Definite Integral

zero

Please Please Please Please.Show me the working.

the indefinite integral is

(1/2) (x + ln| sin x + cos x |)

evaluating it between 0 and pi u get pi/2 as the answer

I asked for working not the direct answer.

And yes ,the answer is correct.It is indeed pi/2.
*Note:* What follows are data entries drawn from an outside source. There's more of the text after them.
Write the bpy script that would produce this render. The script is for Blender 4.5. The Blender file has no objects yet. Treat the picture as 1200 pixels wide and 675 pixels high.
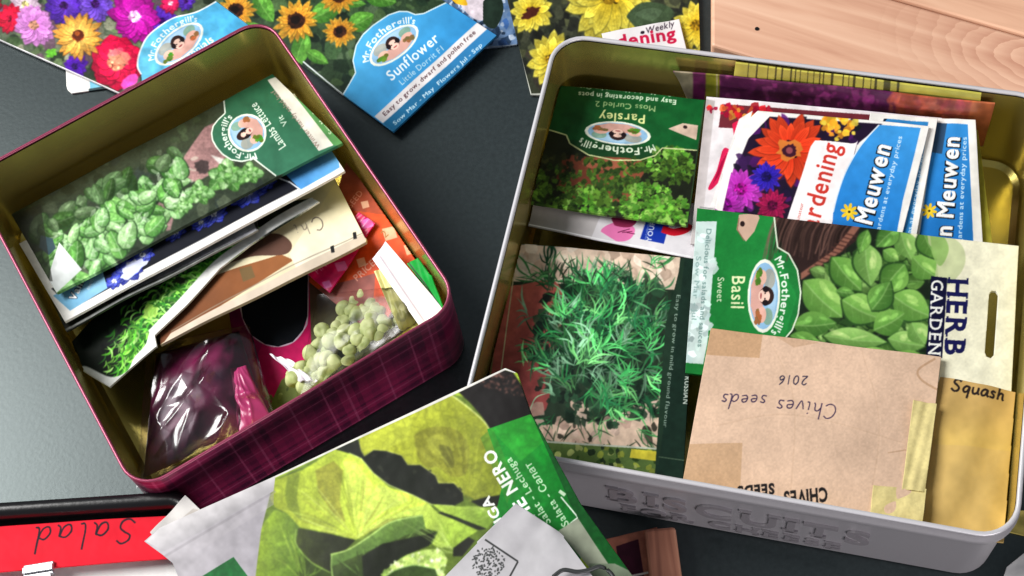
import bpy, math, random
import numpy as np
from mathutils import Vector

# ------------------------------------------------------------------ camera, world, lamps, exposure
S = bpy.context.scene
COL = S.collection
F_PX, CXP, CYP = 1800.0, 600.0, 337.5          # focal length and centre in the photograph's pixels
PITCH, ROLL, HCAM = 1.094, -0.190, 0.676
sp, cp = math.sin(PITCH), math.cos(PITCH)
fwd = np.array([0, cp, -sp]); right = np.array([1.0, 0, 0]); up = np.array([0, sp, cp])
cr, sr = math.cos(ROLL), math.sin(ROLL)
CR = cr*right + sr*up; CU = -sr*right + cr*up; CW = fwd
CO = np.array([0, 0, HCAM])
cam_d = bpy.data.cameras.new('camera'); cam = bpy.data.objects.new('camera', cam_d); COL.objects.link(cam)
cam_d.sensor_width = 36.0; cam_d.lens = 36.0*F_PX/1200.0; cam_d.clip_start = 0.01; cam_d.clip_end = 50
from mathutils import Matrix
cam.matrix_world = Matrix(((CR[0], CU[0], -CW[0], CO[0]), (CR[1], CU[1], -CW[1], CO[1]), (CR[2], CU[2], -CW[2], CO[2]), (0, 0, 0, 1)))
S.camera = cam

W = bpy.data.worlds.new('World'); S.world = W; W.use_nodes = True
bg = W.node_tree.nodes['Background']; bg.inputs[0].default_value = (0.86, 0.93, 1.0, 1); bg.inputs[1].default_value = 0.20

def area_lamp(name, loc, target, sx, sy, power, color):
    d = bpy.data.lights.new(name, 'AREA'); d.shape = 'RECTANGLE'; d.size = sx; d.size_y = sy; d.energy = power; d.color = color
    o = bpy.data.objects.new(name, d); COL.objects.link(o); o.location = loc
    o.rotation_euler = (Vector(target)-Vector(loc)).to_track_quat('-Z', 'Y').to_euler()
    return o
area_lamp('window_light', (-1.2, 0.85, 1.30), (0.05, 0.33, 0.0), 1.0, 1.0, 50.0, (1.0, 0.985, 0.96))
area_lamp('front_fill', (0.5, -1.7, 0.42), (0.05, 0.33, 0.03), 1.2, 0.5, 20.0, (1.0, 0.93, 0.95))  # added low fill lamp that brightens the tins' front walls

S.view_settings.view_transform = 'Standard'; S.view_settings.look = 'None'
S.view_settings.exposure = 0.12; S.view_settings.gamma = 1.0
S.cycles.max_bounces = 8; S.cycles.transparent_max_bounces = 12
S.cycles.use_denoising = True

# ------------------------------------------------------------------ helpers
def at(px, py, z):
    """the point at height z that the photograph shows at pixel px, py"""
    d = CR*((px-CXP)/F_PX) - CU*((py-CYP)/F_PX) + CW
    t = (z-CO[2])/d[2]
    return CO + d*t
def to_px(P):
    d = P-CO; z = d@CW
    return CXP+F_PX*(d@CR)/z, CYP-F_PX*(d@CU)/z
def lin(c):
    c = np.clip(np.asarray(c, float)/255.0, 0, 1)
    return np.where(c <= 0.04045, c/12.92, ((c+0.055)/1.055)**2.4)
def tag(o, label=None, cat=None, group=None, kind=None):
    if label: o['label'] = label
    if cat: o['category'] = cat
    if group: o['group'] = group
    if kind: o['kind'] = kind
    return o
def empty(name, loc=(0, 0, 0), rz=0.0):
    o = bpy.data.objects.new(name, None); COL.objects.link(o); o.location = loc; o.rotation_euler = (0, 0, rz)
    o.empty_display_size = 0.02
    return o
def mesh_obj(name, V, Fc, mats, parent=None, smooth=False, loc=None, mat_idx=None):
    me = bpy.data.meshes.new(name)
    me.from_pydata([tuple(map(float, v)) for v in V], [], [tuple(map(int, f)) for f in Fc])
    for m in (mats if isinstance(mats, (list, tuple)) else [mats]): me.materials.append(m)
    if mat_idx is not None: me.polygons.foreach_set('material_index', mat_idx)
    if smooth: me.polygons.foreach_set('use_smooth', [True]*len(me.polygons))
    me.update()
    o = bpy.data.objects.new(name, me); COL.objects.link(o)
    if parent: o.parent = parent
    if loc is not None: o.location = loc
    return o

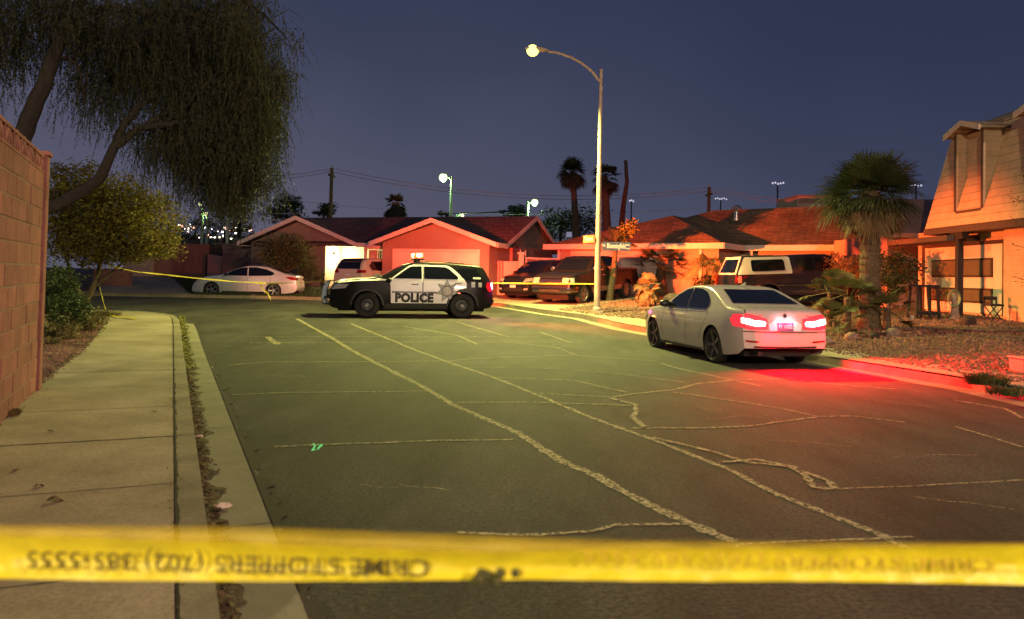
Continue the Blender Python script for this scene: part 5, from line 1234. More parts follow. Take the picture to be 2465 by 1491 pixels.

\int_0^{\pi} \frac{dx}{1+\tan x} = \frac{1}{2} \int_0^{\pi} 1 + \frac{1-\tan x}{1+ \tan x} \ dx= \frac{\pi}{2} + \frac{1}{2} \int_0^{\pi} \tan \left(\frac{\pi}{4}-x \right) \ dx

\int_0^{\pi} \tan \left(\frac{\pi}{4}-x \right) \ dx = \int_{\frac{\pi}{4}}^{\frac{3\pi}{4}} \tan y \ dy = \int_{-\frac{\pi}{2}}^{\frac{\pi}{2}} \cot y \ dy = 0

Hence the integral evaluates to

\frac{\pi}{2}

but tan x is discontinous at π/2,we have to break the limits in the last step

lol! Would you believe it....the Yahoo Answers page !^--_--^! posted...the second answer on it is by me xD

@redox - not if you are invoking a result about integral of an odd function about an interval symmetric about x=0.